Task directions ▸
Write out the data again in full, exactly as it reads.
════
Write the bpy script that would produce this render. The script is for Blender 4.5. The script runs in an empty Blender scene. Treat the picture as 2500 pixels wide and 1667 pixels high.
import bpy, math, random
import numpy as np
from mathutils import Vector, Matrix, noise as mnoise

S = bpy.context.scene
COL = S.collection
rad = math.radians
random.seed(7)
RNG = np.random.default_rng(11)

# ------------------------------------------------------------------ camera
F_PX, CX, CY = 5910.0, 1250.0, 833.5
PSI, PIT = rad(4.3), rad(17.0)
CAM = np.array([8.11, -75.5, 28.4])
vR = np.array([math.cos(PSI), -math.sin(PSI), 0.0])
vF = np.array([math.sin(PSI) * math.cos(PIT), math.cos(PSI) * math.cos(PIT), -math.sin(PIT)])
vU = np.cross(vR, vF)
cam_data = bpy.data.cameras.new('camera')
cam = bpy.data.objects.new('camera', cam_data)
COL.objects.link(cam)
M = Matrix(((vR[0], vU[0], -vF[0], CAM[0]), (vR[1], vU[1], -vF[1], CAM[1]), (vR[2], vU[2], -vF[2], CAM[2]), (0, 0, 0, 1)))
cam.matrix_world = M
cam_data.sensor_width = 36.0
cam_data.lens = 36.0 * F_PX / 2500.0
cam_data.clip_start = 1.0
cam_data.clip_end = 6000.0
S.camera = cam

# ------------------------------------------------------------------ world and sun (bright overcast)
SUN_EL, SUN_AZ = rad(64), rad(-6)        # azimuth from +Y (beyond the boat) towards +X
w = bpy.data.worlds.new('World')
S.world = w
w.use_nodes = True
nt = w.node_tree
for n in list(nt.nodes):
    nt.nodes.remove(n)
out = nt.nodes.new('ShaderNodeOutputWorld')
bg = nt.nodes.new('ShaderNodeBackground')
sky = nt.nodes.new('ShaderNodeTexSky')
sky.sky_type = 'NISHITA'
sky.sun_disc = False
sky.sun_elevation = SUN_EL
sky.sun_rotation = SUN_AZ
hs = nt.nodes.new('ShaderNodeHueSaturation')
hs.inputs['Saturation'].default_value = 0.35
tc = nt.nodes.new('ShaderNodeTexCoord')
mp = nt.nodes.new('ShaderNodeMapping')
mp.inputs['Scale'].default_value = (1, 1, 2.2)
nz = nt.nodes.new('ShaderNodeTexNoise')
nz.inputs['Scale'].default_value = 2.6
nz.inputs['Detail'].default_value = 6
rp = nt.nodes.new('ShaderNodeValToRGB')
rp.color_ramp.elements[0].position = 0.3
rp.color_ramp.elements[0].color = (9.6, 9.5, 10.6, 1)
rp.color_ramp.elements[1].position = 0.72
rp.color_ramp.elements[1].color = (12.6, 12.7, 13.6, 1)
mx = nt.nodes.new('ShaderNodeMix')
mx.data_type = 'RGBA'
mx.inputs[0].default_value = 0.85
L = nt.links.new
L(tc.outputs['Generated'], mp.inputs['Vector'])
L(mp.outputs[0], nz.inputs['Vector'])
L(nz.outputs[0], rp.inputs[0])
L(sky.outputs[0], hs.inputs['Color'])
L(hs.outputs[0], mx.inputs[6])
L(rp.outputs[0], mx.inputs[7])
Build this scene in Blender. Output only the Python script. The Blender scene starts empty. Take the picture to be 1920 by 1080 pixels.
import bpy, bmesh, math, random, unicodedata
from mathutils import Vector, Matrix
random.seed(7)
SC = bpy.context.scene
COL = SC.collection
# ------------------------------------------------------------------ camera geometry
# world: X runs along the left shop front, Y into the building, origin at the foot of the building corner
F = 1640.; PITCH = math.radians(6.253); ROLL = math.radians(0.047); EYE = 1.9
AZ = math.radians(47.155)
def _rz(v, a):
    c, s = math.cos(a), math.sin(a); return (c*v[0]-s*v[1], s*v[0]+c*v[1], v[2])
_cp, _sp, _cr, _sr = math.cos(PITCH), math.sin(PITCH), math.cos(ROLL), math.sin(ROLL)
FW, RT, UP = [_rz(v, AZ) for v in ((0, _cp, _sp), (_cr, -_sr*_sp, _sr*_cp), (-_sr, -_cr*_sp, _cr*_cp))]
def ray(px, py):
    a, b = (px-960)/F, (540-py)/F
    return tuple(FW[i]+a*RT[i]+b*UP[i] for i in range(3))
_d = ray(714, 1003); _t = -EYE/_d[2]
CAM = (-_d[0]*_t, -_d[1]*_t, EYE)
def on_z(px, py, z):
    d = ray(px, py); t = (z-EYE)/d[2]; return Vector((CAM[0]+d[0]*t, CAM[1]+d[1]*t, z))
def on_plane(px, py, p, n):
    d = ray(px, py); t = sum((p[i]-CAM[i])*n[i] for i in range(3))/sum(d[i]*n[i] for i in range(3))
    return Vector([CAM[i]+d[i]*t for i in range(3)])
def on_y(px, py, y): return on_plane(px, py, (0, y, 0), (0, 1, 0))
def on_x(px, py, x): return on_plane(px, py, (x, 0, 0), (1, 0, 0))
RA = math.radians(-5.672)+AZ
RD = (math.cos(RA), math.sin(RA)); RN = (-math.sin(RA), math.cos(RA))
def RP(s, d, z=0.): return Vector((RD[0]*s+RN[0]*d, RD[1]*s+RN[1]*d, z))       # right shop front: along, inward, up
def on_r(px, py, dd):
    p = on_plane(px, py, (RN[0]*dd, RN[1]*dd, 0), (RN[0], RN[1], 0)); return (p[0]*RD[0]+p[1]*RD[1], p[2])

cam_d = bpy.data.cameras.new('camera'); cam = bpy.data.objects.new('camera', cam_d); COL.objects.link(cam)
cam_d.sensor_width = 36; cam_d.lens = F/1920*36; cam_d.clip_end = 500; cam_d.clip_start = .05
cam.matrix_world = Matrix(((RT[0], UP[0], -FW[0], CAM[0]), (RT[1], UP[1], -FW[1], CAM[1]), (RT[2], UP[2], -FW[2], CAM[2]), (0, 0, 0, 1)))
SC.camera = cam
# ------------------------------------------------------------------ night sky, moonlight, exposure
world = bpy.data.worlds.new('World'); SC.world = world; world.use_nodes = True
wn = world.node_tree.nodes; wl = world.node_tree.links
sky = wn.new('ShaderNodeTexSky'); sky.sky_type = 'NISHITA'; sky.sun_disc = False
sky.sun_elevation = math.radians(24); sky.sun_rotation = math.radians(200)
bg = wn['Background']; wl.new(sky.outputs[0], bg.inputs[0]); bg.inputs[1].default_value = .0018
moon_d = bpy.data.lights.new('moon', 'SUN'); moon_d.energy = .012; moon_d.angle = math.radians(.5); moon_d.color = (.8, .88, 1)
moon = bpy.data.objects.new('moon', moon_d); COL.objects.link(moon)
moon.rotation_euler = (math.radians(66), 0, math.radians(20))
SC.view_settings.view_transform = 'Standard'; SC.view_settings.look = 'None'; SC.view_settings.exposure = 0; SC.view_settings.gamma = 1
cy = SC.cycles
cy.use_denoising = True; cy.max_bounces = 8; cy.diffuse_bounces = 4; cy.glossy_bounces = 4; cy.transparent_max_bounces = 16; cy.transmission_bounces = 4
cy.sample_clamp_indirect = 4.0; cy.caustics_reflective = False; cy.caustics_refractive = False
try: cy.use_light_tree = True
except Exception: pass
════
Answer for the task ▸
Write the bpy script that would produce this render. The script is for Blender 4.5. The script runs in an empty Blender scene. Treat the picture as 2500 pixels wide and 1667 pixels high.
import bpy, math, random
import numpy as np
from mathutils import Vector, Matrix, noise as mnoise

S = bpy.context.scene
COL = S.collection
rad = math.radians
random.seed(7)
RNG = np.random.default_rng(11)

# ------------------------------------------------------------------ camera
F_PX, CX, CY = 5910.0, 1250.0, 833.5
PSI, PIT = rad(4.3), rad(17.0)
CAM = np.array([8.11, -75.5, 28.4])
vR = np.array([math.cos(PSI), -math.sin(PSI), 0.0])
vF = np.array([math.sin(PSI) * math.cos(PIT), math.cos(PSI) * math.cos(PIT), -math.sin(PIT)])
vU = np.cross(vR, vF)
cam_data = bpy.data.cameras.new('camera')
cam = bpy.data.objects.new('camera', cam_data)
COL.objects.link(cam)
M = Matrix(((vR[0], vU[0], -vF[0], CAM[0]), (vR[1], vU[1], -vF[1], CAM[1]), (vR[2], vU[2], -vF[2], CAM[2]), (0, 0, 0, 1)))
cam.matrix_world = M
cam_data.sensor_width = 36.0
cam_data.lens = 36.0 * F_PX / 2500.0
cam_data.clip_start = 1.0
cam_data.clip_end = 6000.0
S.camera = cam

# ------------------------------------------------------------------ world and sun (bright overcast)
SUN_EL, SUN_AZ = rad(64), rad(-6)        # azimuth from +Y (beyond the boat) towards +X
w = bpy.data.worlds.new('World')
S.world = w
w.use_nodes = True
nt = w.node_tree
for n in list(nt.nodes):
    nt.nodes.remove(n)
out = nt.nodes.new('ShaderNodeOutputWorld')
bg = nt.nodes.new('ShaderNodeBackground')
sky = nt.nodes.new('ShaderNodeTexSky')
sky.sky_type = 'NISHITA'
sky.sun_disc = False
sky.sun_elevation = SUN_EL
sky.sun_rotation = SUN_AZ
hs = nt.nodes.new('ShaderNodeHueSaturation')
hs.inputs['Saturation'].default_value = 0.35
tc = nt.nodes.new('ShaderNodeTexCoord')
mp = nt.nodes.new('ShaderNodeMapping')
mp.inputs['Scale'].default_value = (1, 1, 2.2)
nz = nt.nodes.new('ShaderNodeTexNoise')
nz.inputs['Scale'].default_value = 2.6
nz.inputs['Detail'].default_value = 6
rp = nt.nodes.new('ShaderNodeValToRGB')
rp.color_ramp.elements[0].position = 0.3
rp.color_ramp.elements[0].color = (9.6, 9.5, 10.6, 1)
rp.color_ramp.elements[1].position = 0.72
rp.color_ramp.elements[1].color = (12.6, 12.7, 13.6, 1)
mx = nt.nodes.new('ShaderNodeMix')
mx.data_type = 'RGBA'
mx.inputs[0].default_value = 0.85
L = nt.links.new
L(tc.outputs['Generated'], mp.inputs['Vector'])
L(mp.outputs[0], nz.inputs['Vector'])
L(nz.outputs[0], rp.inputs[0])
L(sky.outputs[0], hs.inputs['Color'])
L(hs.outputs[0], mx.inputs[6])
L(rp.outputs[0], mx.inputs[7])
Build this scene in Blender. Output only the Python script. The Blender scene starts empty. Take the picture to be 1920 by 1080 pixels.
import bpy, bmesh, math, random, unicodedata
from mathutils import Vector, Matrix
random.seed(7)
SC = bpy.context.scene
COL = SC.collection
# ------------------------------------------------------------------ camera geometry
# world: X runs along the left shop front, Y into the building, origin at the foot of the building corner
F = 1640.; PITCH = math.radians(6.253); ROLL = math.radians(0.047); EYE = 1.9
AZ = math.radians(47.155)
def _rz(v, a):
    c, s = math.cos(a), math.sin(a); return (c*v[0]-s*v[1], s*v[0]+c*v[1], v[2])
_cp, _sp, _cr, _sr = math.cos(PITCH), math.sin(PITCH), math.cos(ROLL), math.sin(ROLL)
FW, RT, UP = [_rz(v, AZ) for v in ((0, _cp, _sp), (_cr, -_sr*_sp, _sr*_cp), (-_sr, -_cr*_sp, _cr*_cp))]
def ray(px, py):
    a, b = (px-960)/F, (540-py)/F
    return tuple(FW[i]+a*RT[i]+b*UP[i] for i in range(3))
_d = ray(714, 1003); _t = -EYE/_d[2]
CAM = (-_d[0]*_t, -_d[1]*_t, EYE)
def on_z(px, py, z):
    d = ray(px, py); t = (z-EYE)/d[2]; return Vector((CAM[0]+d[0]*t, CAM[1]+d[1]*t, z))
def on_plane(px, py, p, n):
    d = ray(px, py); t = sum((p[i]-CAM[i])*n[i] for i in range(3))/sum(d[i]*n[i] for i in range(3))
    return Vector([CAM[i]+d[i]*t for i in range(3)])
def on_y(px, py, y): return on_plane(px, py, (0, y, 0), (0, 1, 0))
def on_x(px, py, x): return on_plane(px, py, (x, 0, 0), (1, 0, 0))
RA = math.radians(-5.672)+AZ
RD = (math.cos(RA), math.sin(RA)); RN = (-math.sin(RA), math.cos(RA))
def RP(s, d, z=0.): return Vector((RD[0]*s+RN[0]*d, RD[1]*s+RN[1]*d, z))       # right shop front: along, inward, up
def on_r(px, py, dd):
    p = on_plane(px, py, (RN[0]*dd, RN[1]*dd, 0), (RN[0], RN[1], 0)); return (p[0]*RD[0]+p[1]*RD[1], p[2])

cam_d = bpy.data.cameras.new('camera'); cam = bpy.data.objects.new('camera', cam_d); COL.objects.link(cam)
cam_d.sensor_width = 36; cam_d.lens = F/1920*36; cam_d.clip_end = 500; cam_d.clip_start = .05
cam.matrix_world = Matrix(((RT[0], UP[0], -FW[0], CAM[0]), (RT[1], UP[1], -FW[1], CAM[1]), (RT[2], UP[2], -FW[2], CAM[2]), (0, 0, 0, 1)))
SC.camera = cam
# ------------------------------------------------------------------ night sky, moonlight, exposure
world = bpy.data.worlds.new('World'); SC.world = world; world.use_nodes = True
wn = world.node_tree.nodes; wl = world.node_tree.links
sky = wn.new('ShaderNodeTexSky'); sky.sky_type = 'NISHITA'; sky.sun_disc = False
sky.sun_elevation = math.radians(24); sky.sun_rotation = math.radians(200)
bg = wn['Background']; wl.new(sky.outputs[0], bg.inputs[0]); bg.inputs[1].default_value = .0018
moon_d = bpy.data.lights.new('moon', 'SUN'); moon_d.energy = .012; moon_d.angle = math.radians(.5); moon_d.color = (.8, .88, 1)
moon = bpy.data.objects.new('moon', moon_d); COL.objects.link(moon)
moon.rotation_euler = (math.radians(66), 0, math.radians(20))
SC.view_settings.view_transform = 'Standard'; SC.view_settings.look = 'None'; SC.view_settings.exposure = 0; SC.view_settings.gamma = 1
cy = SC.cycles
cy.use_denoising = True; cy.max_bounces = 8; cy.diffuse_bounces = 4; cy.glossy_bounces = 4; cy.transparent_max_bounces = 16; cy.transmission_bounces = 4
cy.sample_clamp_indirect = 4.0; cy.caustics_reflective = False; cy.caustics_refractive = False
try: cy.use_light_tree = True
except Exception: pass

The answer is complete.